Pour qui a parcouru un jour les rives de la Loire, du côté d’Arlempdes (Haute-Loire), l’ineptie du projet du barrage de Serre de la Fare apparaît dans toute son évidence. On a là un gros ruisseau coincé dans une gorge étroite, pas tout à fait une rivière. De gros galets ont été polis par l’eau, parmi quoi filent des poissons. Rien à voir avec le fleuve qu’est devenue la Loire telle qu’on la voie à Nantes ou même à Orléans.

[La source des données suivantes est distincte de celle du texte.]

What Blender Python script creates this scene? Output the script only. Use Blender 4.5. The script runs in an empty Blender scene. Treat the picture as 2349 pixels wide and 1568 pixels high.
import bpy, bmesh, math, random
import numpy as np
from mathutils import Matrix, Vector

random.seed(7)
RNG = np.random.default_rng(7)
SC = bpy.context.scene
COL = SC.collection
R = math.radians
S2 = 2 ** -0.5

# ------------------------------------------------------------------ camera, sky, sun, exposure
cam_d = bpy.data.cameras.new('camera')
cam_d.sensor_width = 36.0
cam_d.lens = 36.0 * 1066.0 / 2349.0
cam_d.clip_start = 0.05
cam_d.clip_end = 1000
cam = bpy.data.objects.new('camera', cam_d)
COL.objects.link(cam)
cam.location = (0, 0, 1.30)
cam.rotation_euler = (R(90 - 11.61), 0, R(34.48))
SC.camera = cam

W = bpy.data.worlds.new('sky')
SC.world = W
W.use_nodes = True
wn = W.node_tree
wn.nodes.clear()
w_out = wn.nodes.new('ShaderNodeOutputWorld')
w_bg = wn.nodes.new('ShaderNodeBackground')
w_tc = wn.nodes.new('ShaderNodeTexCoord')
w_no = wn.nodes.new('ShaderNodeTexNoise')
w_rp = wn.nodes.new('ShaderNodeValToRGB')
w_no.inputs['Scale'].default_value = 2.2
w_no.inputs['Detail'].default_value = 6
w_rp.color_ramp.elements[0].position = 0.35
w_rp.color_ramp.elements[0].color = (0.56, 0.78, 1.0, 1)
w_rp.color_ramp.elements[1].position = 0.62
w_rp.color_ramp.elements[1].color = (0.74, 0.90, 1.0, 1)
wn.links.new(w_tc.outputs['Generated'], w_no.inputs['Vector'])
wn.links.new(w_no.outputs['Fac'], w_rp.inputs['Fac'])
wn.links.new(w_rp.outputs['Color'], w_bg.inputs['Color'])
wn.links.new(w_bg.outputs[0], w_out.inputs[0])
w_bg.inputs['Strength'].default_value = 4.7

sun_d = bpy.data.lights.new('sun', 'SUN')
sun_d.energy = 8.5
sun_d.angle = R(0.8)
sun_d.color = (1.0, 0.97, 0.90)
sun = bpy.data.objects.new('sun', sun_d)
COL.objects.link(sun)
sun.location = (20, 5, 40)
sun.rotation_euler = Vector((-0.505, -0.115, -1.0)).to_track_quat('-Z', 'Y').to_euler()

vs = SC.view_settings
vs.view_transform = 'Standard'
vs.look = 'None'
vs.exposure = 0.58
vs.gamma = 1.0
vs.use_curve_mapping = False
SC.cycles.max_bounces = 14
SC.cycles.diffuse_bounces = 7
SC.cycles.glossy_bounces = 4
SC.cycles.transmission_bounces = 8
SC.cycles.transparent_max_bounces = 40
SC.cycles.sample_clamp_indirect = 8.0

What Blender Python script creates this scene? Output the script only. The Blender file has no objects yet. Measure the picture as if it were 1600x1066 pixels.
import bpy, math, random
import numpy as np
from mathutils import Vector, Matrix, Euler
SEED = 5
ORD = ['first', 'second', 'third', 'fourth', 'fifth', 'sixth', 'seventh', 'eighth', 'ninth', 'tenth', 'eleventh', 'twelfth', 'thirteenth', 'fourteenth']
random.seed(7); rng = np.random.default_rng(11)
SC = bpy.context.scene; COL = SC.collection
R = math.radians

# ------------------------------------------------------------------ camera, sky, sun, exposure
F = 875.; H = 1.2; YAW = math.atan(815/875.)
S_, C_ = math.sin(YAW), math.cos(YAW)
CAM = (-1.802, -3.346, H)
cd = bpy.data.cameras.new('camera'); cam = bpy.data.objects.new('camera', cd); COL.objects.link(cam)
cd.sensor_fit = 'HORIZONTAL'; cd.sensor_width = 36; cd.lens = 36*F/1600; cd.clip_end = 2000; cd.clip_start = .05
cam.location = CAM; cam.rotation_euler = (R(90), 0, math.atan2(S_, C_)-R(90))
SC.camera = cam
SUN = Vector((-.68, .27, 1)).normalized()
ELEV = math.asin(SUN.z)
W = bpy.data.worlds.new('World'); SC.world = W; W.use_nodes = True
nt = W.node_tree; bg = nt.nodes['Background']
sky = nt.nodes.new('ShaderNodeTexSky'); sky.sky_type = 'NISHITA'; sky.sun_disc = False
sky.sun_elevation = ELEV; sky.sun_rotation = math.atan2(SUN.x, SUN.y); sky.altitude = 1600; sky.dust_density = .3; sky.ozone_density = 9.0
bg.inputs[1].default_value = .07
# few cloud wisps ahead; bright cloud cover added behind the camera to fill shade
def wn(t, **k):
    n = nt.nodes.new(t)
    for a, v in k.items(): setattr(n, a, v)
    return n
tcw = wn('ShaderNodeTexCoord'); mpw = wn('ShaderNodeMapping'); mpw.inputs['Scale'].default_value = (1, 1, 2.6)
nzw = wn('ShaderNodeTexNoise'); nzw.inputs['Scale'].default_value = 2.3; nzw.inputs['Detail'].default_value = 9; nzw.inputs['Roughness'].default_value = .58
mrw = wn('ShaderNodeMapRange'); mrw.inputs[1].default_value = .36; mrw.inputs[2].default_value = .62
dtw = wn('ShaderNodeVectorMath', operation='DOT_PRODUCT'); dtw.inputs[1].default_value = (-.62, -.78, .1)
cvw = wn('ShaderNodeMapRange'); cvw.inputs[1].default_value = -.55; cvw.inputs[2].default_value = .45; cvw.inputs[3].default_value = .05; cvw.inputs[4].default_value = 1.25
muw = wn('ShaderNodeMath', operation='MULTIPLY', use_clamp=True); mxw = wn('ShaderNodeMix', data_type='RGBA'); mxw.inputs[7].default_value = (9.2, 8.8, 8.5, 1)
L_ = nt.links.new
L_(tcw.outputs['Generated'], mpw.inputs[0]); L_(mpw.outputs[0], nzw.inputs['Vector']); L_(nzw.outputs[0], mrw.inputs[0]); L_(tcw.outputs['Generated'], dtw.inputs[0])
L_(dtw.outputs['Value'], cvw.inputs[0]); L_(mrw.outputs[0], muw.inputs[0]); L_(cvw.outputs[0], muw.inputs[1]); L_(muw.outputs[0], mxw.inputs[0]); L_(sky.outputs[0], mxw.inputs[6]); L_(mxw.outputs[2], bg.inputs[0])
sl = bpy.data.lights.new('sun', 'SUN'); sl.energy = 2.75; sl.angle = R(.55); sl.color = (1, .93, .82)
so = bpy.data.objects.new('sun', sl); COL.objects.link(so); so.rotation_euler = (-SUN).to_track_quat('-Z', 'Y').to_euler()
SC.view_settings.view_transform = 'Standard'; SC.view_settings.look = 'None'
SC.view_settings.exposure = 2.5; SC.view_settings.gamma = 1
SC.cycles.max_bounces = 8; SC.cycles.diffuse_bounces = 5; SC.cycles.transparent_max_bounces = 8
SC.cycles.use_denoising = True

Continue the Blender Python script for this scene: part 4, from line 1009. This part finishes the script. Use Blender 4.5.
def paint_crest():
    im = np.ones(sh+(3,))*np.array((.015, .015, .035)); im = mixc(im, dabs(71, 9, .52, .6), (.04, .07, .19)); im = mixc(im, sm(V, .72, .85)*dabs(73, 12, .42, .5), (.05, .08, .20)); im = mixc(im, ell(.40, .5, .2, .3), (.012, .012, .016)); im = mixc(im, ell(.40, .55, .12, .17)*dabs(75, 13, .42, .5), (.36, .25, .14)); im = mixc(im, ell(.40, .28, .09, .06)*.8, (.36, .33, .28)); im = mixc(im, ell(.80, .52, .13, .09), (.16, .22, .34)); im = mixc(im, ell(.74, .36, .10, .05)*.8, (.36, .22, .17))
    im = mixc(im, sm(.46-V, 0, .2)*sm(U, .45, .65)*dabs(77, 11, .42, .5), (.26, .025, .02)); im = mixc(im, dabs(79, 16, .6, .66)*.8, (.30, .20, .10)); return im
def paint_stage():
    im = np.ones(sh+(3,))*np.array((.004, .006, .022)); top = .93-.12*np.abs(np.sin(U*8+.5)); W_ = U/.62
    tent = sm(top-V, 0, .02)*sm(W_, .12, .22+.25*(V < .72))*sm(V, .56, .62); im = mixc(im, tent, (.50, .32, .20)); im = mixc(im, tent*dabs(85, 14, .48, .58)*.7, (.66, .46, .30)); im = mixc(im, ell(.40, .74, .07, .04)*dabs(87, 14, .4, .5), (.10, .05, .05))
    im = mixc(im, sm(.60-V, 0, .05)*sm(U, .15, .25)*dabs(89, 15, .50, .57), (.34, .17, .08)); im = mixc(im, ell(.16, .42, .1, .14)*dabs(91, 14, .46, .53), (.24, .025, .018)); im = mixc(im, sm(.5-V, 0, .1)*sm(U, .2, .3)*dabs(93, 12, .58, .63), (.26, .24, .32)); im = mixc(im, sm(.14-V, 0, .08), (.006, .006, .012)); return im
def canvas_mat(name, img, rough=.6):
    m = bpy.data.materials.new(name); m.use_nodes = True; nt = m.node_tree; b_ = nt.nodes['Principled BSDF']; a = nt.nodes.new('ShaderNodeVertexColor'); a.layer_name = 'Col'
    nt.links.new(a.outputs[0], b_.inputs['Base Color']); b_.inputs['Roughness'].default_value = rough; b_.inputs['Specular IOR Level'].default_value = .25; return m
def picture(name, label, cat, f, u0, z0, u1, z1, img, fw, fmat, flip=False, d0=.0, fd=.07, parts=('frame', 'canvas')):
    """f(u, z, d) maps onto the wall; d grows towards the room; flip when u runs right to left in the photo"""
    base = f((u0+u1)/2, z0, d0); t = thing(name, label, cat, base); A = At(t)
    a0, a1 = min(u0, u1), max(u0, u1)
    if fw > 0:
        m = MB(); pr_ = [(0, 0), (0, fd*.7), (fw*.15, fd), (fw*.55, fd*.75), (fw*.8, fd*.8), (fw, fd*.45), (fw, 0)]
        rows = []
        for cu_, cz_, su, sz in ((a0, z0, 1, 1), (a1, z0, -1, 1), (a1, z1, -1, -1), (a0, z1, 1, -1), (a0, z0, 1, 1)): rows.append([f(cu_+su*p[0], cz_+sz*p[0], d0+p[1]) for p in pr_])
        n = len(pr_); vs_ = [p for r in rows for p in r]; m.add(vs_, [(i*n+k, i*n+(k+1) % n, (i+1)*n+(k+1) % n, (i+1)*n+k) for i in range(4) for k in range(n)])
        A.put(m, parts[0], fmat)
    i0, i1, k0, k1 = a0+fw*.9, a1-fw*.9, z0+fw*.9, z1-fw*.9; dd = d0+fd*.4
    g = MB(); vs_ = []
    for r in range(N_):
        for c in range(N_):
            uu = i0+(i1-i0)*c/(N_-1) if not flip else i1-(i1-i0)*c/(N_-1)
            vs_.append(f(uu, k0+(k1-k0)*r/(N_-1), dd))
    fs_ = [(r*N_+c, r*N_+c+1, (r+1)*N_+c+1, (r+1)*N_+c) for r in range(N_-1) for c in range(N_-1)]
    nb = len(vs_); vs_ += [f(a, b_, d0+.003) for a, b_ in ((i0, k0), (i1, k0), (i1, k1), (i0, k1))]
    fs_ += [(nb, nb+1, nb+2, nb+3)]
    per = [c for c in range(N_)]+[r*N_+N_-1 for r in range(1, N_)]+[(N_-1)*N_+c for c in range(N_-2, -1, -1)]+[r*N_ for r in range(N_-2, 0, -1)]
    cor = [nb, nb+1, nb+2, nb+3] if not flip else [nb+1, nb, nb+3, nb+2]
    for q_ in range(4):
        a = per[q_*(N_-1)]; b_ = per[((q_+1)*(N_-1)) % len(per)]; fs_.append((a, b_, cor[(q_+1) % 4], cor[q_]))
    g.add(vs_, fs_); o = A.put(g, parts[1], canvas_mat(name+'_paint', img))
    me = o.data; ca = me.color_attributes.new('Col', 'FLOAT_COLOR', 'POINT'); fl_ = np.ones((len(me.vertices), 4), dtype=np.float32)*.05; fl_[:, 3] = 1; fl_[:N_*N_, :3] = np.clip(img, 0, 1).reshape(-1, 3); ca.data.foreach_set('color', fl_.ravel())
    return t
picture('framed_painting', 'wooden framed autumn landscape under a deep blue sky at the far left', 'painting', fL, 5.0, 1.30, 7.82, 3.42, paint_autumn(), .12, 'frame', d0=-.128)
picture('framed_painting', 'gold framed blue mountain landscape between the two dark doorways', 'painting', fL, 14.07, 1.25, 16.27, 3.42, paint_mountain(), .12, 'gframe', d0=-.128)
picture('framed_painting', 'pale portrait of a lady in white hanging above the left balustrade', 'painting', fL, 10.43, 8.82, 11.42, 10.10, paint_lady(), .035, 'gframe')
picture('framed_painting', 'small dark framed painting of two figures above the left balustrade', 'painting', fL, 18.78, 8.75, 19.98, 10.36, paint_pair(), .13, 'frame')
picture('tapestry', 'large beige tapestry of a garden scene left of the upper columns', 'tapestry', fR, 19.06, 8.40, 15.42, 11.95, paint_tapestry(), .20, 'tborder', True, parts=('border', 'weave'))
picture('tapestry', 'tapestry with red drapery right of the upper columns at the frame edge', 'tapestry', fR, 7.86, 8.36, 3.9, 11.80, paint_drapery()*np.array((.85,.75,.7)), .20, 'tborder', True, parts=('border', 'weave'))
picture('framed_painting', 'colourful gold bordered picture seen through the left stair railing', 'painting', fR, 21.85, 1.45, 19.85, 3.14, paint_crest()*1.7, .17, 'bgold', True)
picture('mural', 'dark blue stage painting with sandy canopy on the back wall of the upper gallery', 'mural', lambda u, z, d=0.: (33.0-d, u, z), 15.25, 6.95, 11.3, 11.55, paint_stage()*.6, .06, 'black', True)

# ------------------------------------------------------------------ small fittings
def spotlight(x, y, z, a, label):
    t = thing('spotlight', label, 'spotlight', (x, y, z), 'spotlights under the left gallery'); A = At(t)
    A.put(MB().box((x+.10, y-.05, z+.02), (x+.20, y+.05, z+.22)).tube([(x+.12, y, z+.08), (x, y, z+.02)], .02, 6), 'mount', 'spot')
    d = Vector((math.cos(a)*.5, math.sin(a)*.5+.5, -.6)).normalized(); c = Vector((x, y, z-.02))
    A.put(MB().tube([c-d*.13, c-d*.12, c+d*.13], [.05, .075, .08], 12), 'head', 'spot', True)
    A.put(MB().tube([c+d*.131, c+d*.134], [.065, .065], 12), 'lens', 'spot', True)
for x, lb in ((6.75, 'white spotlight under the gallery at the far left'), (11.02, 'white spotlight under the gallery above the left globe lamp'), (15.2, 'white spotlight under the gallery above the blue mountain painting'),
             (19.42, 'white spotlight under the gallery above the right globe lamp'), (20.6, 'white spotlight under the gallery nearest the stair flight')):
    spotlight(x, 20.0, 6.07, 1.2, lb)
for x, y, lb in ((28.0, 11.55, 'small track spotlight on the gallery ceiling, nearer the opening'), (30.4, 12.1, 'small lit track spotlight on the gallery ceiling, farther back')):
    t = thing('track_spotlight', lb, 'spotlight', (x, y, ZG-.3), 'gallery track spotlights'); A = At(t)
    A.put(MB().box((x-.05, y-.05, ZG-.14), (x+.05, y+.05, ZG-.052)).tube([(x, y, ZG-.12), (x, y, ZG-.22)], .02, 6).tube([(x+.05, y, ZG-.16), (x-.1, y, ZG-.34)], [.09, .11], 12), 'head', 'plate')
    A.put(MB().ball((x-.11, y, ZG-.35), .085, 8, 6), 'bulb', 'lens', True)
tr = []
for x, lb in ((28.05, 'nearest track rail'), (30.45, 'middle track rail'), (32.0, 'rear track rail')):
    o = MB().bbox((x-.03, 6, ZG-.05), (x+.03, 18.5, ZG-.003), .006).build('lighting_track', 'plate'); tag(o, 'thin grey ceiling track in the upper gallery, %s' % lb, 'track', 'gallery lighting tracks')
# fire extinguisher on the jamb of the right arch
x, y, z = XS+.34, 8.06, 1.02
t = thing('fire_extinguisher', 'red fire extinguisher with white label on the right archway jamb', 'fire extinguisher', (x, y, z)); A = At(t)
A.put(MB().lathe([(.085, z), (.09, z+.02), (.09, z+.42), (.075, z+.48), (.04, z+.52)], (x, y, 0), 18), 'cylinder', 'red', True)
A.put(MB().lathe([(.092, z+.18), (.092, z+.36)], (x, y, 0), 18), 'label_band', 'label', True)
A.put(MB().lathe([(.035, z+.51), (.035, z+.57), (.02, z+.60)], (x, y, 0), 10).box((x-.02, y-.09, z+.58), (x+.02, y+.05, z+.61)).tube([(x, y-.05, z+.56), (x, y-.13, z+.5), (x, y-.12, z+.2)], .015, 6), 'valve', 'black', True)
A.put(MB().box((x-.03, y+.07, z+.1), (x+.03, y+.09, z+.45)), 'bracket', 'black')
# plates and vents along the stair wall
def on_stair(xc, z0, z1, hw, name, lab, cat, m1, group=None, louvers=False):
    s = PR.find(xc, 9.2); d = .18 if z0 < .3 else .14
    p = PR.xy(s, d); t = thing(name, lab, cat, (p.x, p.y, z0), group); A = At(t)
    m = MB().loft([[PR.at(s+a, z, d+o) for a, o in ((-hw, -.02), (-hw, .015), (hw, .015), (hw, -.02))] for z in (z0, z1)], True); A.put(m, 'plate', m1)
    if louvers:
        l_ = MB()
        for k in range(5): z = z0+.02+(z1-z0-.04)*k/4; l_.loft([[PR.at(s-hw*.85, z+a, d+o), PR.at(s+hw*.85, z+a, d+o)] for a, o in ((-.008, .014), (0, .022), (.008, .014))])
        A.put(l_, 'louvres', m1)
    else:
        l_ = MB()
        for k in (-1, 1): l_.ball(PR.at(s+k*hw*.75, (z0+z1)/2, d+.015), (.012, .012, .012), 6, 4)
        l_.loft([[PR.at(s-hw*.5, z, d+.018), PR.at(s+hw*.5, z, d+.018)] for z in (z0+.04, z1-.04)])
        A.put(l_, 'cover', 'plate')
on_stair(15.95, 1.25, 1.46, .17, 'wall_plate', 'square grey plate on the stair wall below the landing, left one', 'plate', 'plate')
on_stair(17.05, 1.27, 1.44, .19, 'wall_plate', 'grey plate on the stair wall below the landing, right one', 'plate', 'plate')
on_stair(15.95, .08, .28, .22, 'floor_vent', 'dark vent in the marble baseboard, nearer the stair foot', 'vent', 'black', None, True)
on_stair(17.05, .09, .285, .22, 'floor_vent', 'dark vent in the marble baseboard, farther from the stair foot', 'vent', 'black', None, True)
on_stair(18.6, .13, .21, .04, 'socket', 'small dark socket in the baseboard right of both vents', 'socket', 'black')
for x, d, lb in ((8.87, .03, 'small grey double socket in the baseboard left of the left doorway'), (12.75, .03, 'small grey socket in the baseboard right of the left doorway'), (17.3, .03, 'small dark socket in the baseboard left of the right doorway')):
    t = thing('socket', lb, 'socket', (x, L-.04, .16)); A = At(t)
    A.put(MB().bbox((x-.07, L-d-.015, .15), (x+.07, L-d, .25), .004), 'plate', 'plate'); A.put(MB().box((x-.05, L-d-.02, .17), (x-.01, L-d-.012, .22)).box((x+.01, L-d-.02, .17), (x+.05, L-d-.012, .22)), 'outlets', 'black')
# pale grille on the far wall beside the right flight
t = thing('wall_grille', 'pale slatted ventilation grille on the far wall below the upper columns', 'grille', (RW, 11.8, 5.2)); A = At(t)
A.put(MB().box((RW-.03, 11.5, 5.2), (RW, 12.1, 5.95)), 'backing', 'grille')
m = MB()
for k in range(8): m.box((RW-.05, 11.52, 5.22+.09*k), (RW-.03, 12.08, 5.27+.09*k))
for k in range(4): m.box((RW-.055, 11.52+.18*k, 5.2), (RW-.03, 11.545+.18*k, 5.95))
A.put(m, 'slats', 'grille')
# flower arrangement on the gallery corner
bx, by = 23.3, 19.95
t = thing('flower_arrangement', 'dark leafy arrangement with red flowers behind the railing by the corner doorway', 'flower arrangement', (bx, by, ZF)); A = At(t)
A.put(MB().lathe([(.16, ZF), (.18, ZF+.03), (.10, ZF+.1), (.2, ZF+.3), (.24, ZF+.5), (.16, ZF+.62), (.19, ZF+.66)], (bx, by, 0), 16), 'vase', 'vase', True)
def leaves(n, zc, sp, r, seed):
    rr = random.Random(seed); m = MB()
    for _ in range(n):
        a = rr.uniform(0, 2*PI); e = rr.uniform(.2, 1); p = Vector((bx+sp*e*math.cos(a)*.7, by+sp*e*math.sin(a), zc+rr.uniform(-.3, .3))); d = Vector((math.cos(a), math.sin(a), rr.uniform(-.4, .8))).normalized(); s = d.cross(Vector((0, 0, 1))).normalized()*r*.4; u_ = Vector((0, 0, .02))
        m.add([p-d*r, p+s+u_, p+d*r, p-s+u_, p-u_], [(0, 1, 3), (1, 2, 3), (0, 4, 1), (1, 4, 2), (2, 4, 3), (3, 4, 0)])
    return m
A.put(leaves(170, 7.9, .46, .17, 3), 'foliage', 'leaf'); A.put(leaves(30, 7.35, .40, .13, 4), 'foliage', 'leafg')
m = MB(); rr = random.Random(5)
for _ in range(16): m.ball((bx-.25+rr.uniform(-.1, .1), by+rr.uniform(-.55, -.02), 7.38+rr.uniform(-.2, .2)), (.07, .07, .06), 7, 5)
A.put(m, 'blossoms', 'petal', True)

Ce projet de barrage appartient donc à ce qu’on a depuis appelé les GTI : les grands travaux inutiles. UN témoignage de la supériorité de l’homme sur la nature : « la nature n’a pas à contrarier le progrès », pour reprendre la phrase que les auteurs mettent dans la bouche de Jean Royer, puissant maire de Tours qu’il n’a eu de cesse d’agrandir. Entre 1983 à 1995, il est président de l’Établissement public d’aménagement de la Loire et de ses affluents (EPALA [1]). C’est à ce titre qu’il entreprend d’aménager certains secteurs de la Loire, dont celui de Solignac-sur-Loire et du Goudet.
Alain Bujac et Damien Roudeau sont allés rendre visite à ceux qui se sont mobilisés contre le projet, qui fonde bientôt le comité Loire vivante et occupent le terrain : les prémices de ce qu’on appelle aujourd’hui des ZAD. Le récit est ainsi organisé chronologiquement, ce qui permet de bien mettre en lumière les premières actions et leurs limites, ainsi que ses difficultés : il n’y a pas de professionnels de la contestation sociale ; le mouvement ne bénéficie pas de l’appui des élus… Mais on voit, au fur et à mesure, comment cette lutte a gagné en notoriété, et comment s’est développé un ralliement international. On voit également que la sauvegarde de la Loire déborde largement le cadre écologiste : des commerçants acceptent les dépôts de documents ; la liste aux municipales de 1989 obtient un score très honorable, dans une ville de droite.
L’album allie subtilement les photographies et les dessins, à la manière d’un reportage illustré : cela lui donne le rythme nécessaire pour emmener le lecteur au gré des pages. Il repose sur des gens qui n’ont rien de pittoresque ou de marquant : des personnes simples, attachés à leur région. L’un d’entre eux le résume bien : « tous ces moments passés seul sur les bords de la Loire, Jérôme, sculpteur, à laisser aller mes pensées, à me construire… Tout cela allait disparaître…Ce territoire est un point d’ancrage dont j’ai profondément besoin, pour évoluer, réfléchir, créer ».